Hundreds of newly trained al-Shabab fighters perform military exercises in the Lafofe area south of Mogadishu, Somalia, Feb. 17, 2011.
Farah Abdi Warsameh—AP
September 6, 2014 11:50 AM EDT

Updated 2:22 p.m. ET

Officials in Somalia have placed the country on high alert in anticipation of retaliatory attacks after the U.S. confirmed Friday it killed the leader of al-Shabab, an al-Qaeda-affiliated militant group operating in the country.

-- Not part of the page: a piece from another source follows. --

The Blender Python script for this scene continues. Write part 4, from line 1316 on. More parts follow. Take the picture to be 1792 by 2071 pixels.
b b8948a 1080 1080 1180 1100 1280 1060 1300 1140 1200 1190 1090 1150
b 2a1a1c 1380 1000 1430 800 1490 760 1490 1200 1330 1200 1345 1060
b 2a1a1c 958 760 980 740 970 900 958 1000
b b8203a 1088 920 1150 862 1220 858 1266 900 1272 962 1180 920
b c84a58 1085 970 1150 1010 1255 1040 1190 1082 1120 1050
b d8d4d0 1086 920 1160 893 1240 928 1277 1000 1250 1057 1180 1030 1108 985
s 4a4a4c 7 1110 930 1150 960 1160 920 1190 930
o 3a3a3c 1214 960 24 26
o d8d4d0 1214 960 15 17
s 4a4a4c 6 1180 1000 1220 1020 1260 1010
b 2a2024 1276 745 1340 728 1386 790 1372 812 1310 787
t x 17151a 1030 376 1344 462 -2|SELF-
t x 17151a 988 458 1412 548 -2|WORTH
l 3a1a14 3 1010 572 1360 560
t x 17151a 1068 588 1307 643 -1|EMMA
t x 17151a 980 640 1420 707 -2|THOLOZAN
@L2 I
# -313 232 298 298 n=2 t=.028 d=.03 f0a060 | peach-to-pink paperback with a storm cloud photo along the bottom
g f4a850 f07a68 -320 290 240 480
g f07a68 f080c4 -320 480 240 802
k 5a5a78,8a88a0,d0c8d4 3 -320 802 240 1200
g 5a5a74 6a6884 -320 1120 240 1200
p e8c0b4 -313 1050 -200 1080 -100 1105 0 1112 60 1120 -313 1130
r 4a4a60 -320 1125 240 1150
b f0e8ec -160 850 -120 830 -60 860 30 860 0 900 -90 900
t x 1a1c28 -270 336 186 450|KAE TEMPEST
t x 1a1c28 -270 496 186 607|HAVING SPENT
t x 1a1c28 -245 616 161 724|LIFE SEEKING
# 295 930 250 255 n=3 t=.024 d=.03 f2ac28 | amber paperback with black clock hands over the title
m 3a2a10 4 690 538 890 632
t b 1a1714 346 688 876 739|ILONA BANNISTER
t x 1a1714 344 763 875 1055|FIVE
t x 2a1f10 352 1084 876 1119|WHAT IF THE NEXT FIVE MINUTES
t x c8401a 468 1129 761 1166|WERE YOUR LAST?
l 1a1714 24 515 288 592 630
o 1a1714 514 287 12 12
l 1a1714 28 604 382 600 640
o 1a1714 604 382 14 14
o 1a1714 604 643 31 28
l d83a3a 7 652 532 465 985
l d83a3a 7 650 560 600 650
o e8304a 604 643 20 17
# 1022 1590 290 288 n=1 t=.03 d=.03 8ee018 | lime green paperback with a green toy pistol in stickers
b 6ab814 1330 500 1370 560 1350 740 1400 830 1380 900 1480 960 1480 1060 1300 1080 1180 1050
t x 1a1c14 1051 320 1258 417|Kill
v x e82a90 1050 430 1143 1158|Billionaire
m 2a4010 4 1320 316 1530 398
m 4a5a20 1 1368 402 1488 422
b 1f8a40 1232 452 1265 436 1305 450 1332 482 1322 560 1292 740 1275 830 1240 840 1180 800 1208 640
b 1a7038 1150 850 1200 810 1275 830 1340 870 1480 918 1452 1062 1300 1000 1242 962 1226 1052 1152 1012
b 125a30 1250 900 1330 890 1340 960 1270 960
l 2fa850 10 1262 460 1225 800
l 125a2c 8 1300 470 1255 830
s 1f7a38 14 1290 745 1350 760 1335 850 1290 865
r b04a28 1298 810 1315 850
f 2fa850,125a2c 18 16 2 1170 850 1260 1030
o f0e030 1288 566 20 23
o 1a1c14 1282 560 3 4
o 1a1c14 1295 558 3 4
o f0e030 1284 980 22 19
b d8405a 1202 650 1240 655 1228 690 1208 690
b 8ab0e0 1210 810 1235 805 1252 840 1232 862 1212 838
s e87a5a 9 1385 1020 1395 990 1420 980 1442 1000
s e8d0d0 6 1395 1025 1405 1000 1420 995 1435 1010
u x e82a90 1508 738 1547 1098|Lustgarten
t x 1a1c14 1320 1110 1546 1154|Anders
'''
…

The Pentagon said Friday that intelligence had confirmed Shabab leader Ahmed Godane was killed in a Monday strike against the militant Islamist group. On Saturday, the day after the announcement, a convoy of African Union peacekeeping troops repelled an attack by the militant group in the south of the country.

Officials anticipate that Godane’s death may spark a new round of attacks from the group. Al-Shabab initially denied via Twitter that Goodane had been killed, but it confirmed his death Saturday and announced that Sheikh Ahmad Umar, also called Abu Ubaidah, as its next leader, Al Jazeera reports.

Under Goodane’s leaderhip, al-Shabab became a formal ally of al-Qaeda and carried out major terrorist attacks, including a round of suicide bombings in Kampala, Uganda, in 2010 that killed more than 70 and the attack on a Nairobi mall last year that left 67 people dead.